With his head in his hands at the kitchen table he prayed aloud: “Lord, I am taking a stand for what I believe is right. The people are looking to me for leadership, and if I stand before them without strength and courage, they will falter. I am at the end of my powers. I have nothing left. I have nothing left. I have come to the point where I can’t face it alone.

Later he told me, “At that moment, I experienced the presence of the Divine as I had never experienced Him before. It seemed as though I could hear a voice saying: ‘Stand up for righteousness; stand up for truth; and God will be at our side forever.'” When Martin stood up from the table, he was imbued with a new sense of confidence, and he was ready to face anything.”

Like Samuel and Nathaniel and Martin, may we always be vigilant, seeking God’s voice. Like Samuel, may we respond: “Speak, Lord, for your servant is listening.” Like Nathaniel, may we make a point of walking toward the Lord. And like Martin, let us pour our souls out in prayer to the One who knew us even before we were born.

As the choir will sing in a few minutes*:

Lead gently, Lord and slow
For oh, my steps are weak
And ever as I go,
some soothing sentence speak;

For lo, the way is dark; 
Through mist and cloud I grope, 
Save for that fitful spark, 
The little flame of hope.

Lead gently, Lord, and slow, 
For oh, my steps are weak, 
And ever as I go, 
Some soothing sentence speak.

May it ever be so. And may we always have this sentence on our hearts: “Speak, Lord, for your servant is listening.”

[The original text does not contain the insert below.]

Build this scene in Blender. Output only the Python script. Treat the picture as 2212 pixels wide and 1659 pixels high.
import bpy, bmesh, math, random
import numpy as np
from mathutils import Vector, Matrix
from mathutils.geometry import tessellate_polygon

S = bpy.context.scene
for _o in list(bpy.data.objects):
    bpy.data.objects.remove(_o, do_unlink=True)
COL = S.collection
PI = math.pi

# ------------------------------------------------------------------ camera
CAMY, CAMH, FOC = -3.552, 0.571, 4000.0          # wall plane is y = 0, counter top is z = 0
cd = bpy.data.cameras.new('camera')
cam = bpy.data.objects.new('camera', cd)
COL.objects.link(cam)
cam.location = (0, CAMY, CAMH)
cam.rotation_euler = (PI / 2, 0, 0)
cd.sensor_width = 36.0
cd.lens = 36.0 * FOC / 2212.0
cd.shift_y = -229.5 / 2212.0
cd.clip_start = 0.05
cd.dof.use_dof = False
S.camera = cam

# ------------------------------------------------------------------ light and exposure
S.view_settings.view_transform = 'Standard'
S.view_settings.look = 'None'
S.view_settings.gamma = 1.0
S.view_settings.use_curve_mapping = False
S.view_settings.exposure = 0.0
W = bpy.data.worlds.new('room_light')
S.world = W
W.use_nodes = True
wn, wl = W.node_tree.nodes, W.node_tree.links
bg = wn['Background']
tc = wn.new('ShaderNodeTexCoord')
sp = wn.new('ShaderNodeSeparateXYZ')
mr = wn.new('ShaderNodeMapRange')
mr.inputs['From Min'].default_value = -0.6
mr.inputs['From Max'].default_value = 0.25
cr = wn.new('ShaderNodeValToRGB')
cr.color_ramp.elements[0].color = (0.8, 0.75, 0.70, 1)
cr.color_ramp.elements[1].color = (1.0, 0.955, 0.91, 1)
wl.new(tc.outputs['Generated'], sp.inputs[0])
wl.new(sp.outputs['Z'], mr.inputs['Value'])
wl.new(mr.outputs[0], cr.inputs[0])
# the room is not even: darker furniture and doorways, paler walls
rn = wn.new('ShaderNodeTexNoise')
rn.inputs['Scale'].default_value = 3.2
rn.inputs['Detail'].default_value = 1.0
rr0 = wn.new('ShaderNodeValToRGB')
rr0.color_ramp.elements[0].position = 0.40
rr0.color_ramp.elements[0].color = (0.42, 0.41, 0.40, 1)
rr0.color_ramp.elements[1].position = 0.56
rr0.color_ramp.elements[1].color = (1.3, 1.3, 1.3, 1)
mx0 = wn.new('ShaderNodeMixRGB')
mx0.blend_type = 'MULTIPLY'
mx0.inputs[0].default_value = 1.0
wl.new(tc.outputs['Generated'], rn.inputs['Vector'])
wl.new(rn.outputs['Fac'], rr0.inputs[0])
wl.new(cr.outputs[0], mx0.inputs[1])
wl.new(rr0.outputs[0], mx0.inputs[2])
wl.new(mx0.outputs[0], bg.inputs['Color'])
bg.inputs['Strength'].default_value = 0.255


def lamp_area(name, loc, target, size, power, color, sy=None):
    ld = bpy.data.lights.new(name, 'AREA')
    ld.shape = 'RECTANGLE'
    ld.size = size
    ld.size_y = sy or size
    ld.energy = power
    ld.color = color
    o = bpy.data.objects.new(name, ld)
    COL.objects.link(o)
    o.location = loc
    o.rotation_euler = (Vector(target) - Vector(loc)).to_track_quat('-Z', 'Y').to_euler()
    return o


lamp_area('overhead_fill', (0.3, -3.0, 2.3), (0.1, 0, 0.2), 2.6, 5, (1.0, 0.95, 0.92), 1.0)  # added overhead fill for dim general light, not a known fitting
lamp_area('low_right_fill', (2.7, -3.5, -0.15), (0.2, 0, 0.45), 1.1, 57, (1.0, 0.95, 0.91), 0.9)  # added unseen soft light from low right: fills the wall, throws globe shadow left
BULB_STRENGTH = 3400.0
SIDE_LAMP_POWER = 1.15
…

Sermon preached at St. David’s, Minnetonka, Minnesota, January 19, 2015

Lead Gently, Lord, and Slow, Paul Laurence Dunbar. Pulitzer Prize winner Maya Angelou said that Dunbar’s works had inspired her “writing ambition.” Angelou titled her autobiography, I Know Why the Caged Bird Sings (1969), from a line in Dunbar’s poem “Sympathy.”  She returns to his symbol of a caged bird as a chained slave in much of her writings.